Cross-dressing singer Tyson Todd Meade crawled from the wreckage of Norman, Oklahoma’s Defenestration to form Chainsaw Kittens as a low-rent Bowie-cum-New-York-Dolls glam unit. Displaying the rudiments of the quartet’s sound (romping, guitar-goosed melodies, theatrically fey vocals), Violent Religion is a promising first album with some memorable tunes (“Here at the End,” the Syd Barrett-like “Feel Like a Drugstore”) and spirited playing throughout. The Anglophiliac sheen of Meade’s vocals, as well as his sharply developed pop sense, serves to reinforce the aesthetic differences between the Kittens and most of their mid-American indie-rock peers.
Recorded as a quintet with a new rhythm section and a second guitarist joining co-founder Mark Metzger, Flipped Out in Singapore (produced by Butch Vig) ups the brute force quotient. Amid the overdriven guitars, Meade continues to assert his I’m-a-freak-and-I-dig-it persona on songs like “High in High School” and “Shannon’s Fellini Movie.” The gloriously transcendent “Never to Be Found” demonstrates Meade’s genuine gift for writing an affecting power ballad.

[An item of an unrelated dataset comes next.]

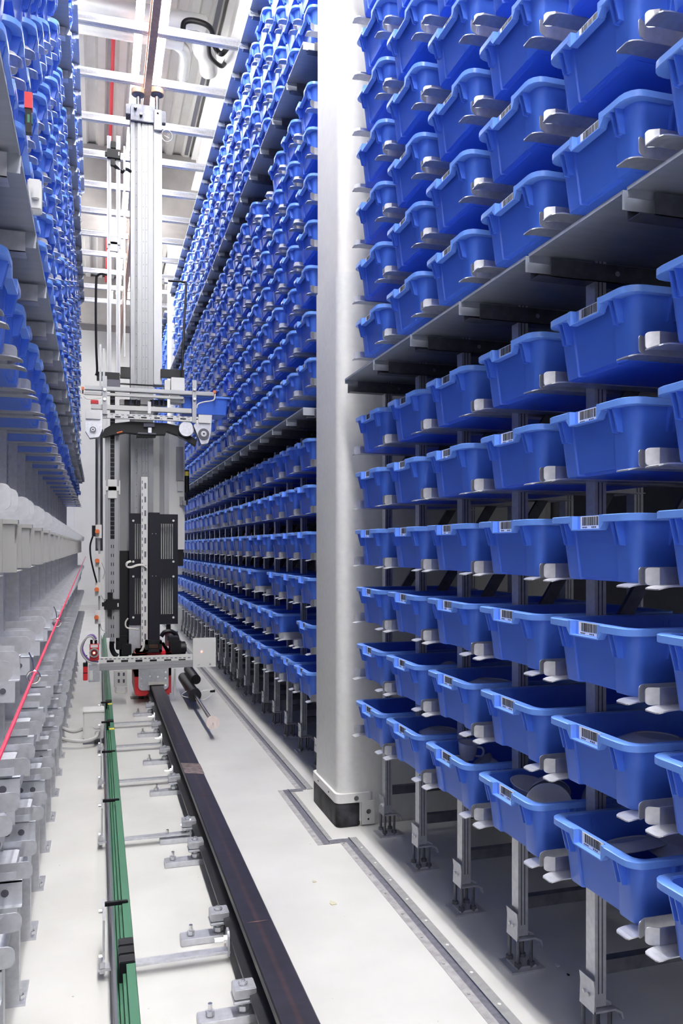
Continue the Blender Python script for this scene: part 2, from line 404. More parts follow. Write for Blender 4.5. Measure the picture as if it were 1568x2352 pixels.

High in High School reprises two songs from the album and includes a cover of Harry Nilsson’s schlock classic, “One.” The seven-song Angel on the Range, recorded with a third rhythm section and Metzger gone, showcases the band in prime, hard-rocking form, with brief forays into churning psychedelia (“Lazy Little Dove”) and willful silliness (“Little Fishies,” sung by remaining guitarist Trent Bell).
Pop Heiress is the Kittens’ finest album, thanks to a combination of strong hooks, masterful production (by John Agnello) and the confidence that goes with such assets. Beginning with the raging blast of “Sore on the Floor,” the Kittens careen through twelve memorable tunes, ranging from the romantically wistful “Loneliest China Place” to the sleekly propulsive “Silver Millionaire.” Pop Heiress should have lifted the Kittens out of the indie-rock ghetto once and for all; instead, the band was dropped shortly after its release. Go figure.
The rhythm section on Singapore and High School — drummer Aaron Preston and bassist Clint McBay — went on, singly, to join For Love Not Lisa, a band formed by singer/guitarist Mike Lewis and guitarist Miles (just Miles) in Oklahoma City but nurtured in Southern California. Defying its title, Merge is an accomplished but eclectic record that catapults easily from mersh grunge (“Softhand”) to swoony dream-pop (“Travis Hoffman”), psychedelic recitation (“Just a Phase”) to arena-scaled rock (“Mother’s Faith”). The quartet can’t seem to land on any lily pad for more than three minutes, but nifty items like the fiery power pop of “Traces” makes the constant head-spinning worthwhile.
Information Superdriveway takes a narrower path through terse, taut tuneful rock with clangy guitars and hustling rhythms. A glaring Replacements influence coming off the Goo Goo Dolls makes “Coming Into Focus” a surging treat, while a striking Fugazi design sharpens the band’s knives to fine effect on “Seasick.” If a bit short on clear-cut personality (ironically, the diversity of Merge reveals more of the band’s own), it’s still an exciting blast grounded in strong songwriting and controlled fury.